**Data block:**

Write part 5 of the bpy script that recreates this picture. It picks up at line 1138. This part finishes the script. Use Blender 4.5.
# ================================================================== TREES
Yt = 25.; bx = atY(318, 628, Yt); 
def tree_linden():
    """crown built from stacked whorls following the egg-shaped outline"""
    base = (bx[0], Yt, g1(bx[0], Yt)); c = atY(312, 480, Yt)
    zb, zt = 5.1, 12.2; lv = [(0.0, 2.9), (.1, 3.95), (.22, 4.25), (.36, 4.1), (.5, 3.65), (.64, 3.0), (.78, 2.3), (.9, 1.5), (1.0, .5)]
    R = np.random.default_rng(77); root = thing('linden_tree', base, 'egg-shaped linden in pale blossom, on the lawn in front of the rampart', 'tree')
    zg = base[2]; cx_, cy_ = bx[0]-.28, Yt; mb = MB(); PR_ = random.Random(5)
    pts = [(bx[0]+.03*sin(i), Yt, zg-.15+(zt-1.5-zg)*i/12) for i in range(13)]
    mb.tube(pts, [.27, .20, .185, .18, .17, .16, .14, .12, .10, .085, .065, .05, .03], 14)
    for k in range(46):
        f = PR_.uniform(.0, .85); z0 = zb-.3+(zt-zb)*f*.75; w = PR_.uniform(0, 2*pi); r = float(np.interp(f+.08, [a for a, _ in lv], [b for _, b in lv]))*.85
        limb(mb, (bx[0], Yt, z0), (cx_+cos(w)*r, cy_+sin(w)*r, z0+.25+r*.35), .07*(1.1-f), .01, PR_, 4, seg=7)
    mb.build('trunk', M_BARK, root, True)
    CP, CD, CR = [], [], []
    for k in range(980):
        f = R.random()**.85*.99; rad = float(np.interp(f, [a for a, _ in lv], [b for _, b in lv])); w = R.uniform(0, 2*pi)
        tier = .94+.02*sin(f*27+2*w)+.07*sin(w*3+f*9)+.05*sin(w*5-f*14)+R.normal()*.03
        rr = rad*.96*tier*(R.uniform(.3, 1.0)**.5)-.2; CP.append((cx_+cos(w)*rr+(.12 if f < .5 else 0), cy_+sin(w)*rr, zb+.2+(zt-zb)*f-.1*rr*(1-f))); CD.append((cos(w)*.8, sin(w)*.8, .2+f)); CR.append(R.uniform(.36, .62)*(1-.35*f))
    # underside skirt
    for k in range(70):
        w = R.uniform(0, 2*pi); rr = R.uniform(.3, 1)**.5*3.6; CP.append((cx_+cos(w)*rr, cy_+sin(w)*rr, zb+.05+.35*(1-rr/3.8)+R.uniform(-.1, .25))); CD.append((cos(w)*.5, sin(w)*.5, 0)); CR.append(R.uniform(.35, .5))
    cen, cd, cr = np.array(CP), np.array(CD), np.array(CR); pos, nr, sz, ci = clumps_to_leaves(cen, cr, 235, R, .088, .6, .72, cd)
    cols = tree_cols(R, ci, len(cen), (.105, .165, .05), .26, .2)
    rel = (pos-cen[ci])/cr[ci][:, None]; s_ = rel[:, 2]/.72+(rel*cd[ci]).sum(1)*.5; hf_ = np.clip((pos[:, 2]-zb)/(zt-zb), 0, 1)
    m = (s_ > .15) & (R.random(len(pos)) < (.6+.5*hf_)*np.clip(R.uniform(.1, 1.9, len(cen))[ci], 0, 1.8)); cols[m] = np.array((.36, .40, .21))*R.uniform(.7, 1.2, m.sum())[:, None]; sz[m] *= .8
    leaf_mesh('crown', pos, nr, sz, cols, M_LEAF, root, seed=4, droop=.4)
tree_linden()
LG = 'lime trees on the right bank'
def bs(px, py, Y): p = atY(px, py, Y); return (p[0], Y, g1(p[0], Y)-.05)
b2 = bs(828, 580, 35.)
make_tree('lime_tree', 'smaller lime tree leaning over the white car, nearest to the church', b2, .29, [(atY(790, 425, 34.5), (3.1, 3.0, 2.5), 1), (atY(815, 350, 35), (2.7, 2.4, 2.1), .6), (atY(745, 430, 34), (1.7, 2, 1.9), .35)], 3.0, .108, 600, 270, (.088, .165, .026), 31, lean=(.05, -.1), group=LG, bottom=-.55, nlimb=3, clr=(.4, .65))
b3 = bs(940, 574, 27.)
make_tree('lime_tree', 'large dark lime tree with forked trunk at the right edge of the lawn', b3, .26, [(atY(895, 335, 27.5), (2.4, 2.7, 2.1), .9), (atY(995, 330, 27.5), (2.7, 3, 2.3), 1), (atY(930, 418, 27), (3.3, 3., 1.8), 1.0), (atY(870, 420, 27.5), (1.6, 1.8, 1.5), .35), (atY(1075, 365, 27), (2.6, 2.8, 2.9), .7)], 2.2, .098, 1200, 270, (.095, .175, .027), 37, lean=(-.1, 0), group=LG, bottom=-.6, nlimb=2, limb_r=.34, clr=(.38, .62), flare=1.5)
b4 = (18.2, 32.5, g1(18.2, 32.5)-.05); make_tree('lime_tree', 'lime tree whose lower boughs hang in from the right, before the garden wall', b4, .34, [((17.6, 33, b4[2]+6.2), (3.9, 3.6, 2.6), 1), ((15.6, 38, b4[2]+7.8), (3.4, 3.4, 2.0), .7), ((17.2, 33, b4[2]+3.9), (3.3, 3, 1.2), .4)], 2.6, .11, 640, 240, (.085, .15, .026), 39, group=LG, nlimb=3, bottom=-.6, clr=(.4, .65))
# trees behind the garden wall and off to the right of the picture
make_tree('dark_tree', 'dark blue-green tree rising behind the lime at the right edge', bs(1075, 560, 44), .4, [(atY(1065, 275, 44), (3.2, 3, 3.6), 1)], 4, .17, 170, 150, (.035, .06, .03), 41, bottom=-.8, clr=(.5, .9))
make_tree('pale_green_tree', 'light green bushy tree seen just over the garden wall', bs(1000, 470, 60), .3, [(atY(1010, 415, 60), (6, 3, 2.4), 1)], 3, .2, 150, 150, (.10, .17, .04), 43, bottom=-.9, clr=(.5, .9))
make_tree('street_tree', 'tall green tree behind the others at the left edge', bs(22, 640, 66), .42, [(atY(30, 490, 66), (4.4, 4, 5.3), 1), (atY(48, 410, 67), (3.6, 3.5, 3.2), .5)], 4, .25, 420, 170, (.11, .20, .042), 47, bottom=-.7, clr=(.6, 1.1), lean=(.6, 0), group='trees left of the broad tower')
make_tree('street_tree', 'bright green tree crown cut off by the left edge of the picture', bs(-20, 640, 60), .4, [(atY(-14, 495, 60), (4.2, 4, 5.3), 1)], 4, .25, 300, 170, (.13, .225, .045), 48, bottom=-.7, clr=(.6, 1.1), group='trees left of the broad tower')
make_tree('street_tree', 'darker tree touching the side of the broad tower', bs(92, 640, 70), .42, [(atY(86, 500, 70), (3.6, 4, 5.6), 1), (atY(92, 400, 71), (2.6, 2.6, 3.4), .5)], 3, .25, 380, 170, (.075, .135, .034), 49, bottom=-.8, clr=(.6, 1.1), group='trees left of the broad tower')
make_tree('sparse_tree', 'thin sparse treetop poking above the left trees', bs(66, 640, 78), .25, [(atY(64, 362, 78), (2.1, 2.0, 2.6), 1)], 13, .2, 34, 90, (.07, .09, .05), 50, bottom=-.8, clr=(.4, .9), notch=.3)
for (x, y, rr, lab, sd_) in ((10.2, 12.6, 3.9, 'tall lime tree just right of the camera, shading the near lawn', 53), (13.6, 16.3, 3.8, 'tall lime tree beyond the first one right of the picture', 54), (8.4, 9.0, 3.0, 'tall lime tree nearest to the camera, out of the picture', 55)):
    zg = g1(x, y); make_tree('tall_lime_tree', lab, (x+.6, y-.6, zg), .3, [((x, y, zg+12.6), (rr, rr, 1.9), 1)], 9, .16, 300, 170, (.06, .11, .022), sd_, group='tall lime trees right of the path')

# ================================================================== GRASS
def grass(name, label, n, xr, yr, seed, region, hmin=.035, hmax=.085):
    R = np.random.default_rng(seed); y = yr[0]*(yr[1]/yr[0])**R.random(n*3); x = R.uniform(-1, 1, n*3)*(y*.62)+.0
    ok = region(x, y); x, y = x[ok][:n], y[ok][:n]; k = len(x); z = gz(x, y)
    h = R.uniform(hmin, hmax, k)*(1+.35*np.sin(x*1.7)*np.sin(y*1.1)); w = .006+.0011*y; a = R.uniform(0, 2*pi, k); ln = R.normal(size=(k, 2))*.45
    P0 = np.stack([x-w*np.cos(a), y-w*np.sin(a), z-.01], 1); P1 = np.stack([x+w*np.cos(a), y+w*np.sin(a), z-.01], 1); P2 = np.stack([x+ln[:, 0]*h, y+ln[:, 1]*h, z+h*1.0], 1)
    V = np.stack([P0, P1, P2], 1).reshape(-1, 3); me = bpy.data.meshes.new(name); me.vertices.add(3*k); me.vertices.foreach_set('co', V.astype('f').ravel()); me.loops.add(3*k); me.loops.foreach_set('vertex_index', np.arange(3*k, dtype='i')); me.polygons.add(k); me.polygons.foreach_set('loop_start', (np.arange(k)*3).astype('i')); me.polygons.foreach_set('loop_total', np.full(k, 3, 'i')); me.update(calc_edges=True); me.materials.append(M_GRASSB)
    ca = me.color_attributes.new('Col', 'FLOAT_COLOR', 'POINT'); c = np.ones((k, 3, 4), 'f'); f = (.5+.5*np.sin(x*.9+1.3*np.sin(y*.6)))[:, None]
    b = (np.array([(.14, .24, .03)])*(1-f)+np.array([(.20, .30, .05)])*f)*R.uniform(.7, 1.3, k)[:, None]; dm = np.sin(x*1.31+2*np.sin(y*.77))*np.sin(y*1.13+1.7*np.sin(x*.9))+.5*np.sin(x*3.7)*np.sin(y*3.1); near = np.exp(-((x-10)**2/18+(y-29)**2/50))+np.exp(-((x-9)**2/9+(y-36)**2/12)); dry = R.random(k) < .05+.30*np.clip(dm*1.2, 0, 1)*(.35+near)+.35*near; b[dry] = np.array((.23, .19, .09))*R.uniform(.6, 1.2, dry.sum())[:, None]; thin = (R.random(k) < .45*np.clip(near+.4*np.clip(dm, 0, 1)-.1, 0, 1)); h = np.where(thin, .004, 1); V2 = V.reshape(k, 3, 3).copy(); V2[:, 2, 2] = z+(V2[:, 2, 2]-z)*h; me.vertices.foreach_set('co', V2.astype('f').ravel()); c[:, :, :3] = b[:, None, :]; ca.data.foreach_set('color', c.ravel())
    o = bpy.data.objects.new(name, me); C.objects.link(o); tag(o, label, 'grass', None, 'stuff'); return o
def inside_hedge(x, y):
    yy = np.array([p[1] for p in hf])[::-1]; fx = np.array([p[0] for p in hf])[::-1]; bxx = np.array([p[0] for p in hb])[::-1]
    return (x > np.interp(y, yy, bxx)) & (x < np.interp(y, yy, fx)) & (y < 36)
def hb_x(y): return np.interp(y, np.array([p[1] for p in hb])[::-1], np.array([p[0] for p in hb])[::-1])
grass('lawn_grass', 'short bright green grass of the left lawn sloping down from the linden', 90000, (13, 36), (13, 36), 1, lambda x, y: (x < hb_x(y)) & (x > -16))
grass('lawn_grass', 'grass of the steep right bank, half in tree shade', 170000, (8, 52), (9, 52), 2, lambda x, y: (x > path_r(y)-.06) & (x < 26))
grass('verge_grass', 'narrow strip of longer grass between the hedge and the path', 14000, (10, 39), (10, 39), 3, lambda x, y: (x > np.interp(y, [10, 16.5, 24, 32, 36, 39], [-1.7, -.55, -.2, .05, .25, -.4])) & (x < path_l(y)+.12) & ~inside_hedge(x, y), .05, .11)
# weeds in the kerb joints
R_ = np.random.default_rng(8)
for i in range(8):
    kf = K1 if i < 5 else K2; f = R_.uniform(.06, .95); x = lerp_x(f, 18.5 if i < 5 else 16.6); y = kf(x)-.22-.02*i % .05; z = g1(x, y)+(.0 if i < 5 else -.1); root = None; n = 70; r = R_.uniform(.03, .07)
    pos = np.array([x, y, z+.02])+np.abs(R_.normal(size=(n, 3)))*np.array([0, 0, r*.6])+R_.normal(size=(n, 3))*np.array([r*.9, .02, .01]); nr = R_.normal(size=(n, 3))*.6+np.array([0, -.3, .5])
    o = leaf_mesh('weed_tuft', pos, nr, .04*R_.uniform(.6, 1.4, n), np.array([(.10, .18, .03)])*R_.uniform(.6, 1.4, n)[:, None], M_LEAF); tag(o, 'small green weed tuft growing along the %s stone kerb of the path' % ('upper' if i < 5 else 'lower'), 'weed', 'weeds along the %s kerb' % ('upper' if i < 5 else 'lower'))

**Directions for this task:** Exactly and only the lines from the line with "cen, cd, cr" to the line with "cols = tree_cols(R, ci, len(cen), (.105, .165, .05), .26, .2)", both included, are to be printed.

**Written answer:**
    cen, cd, cr = np.array(CP), np.array(CD), np.array(CR); pos, nr, sz, ci = clumps_to_leaves(cen, cr, 235, R, .088, .6, .72, cd)
    cols = tree_cols(R, ci, len(cen), (.105, .165, .05), .26, .2)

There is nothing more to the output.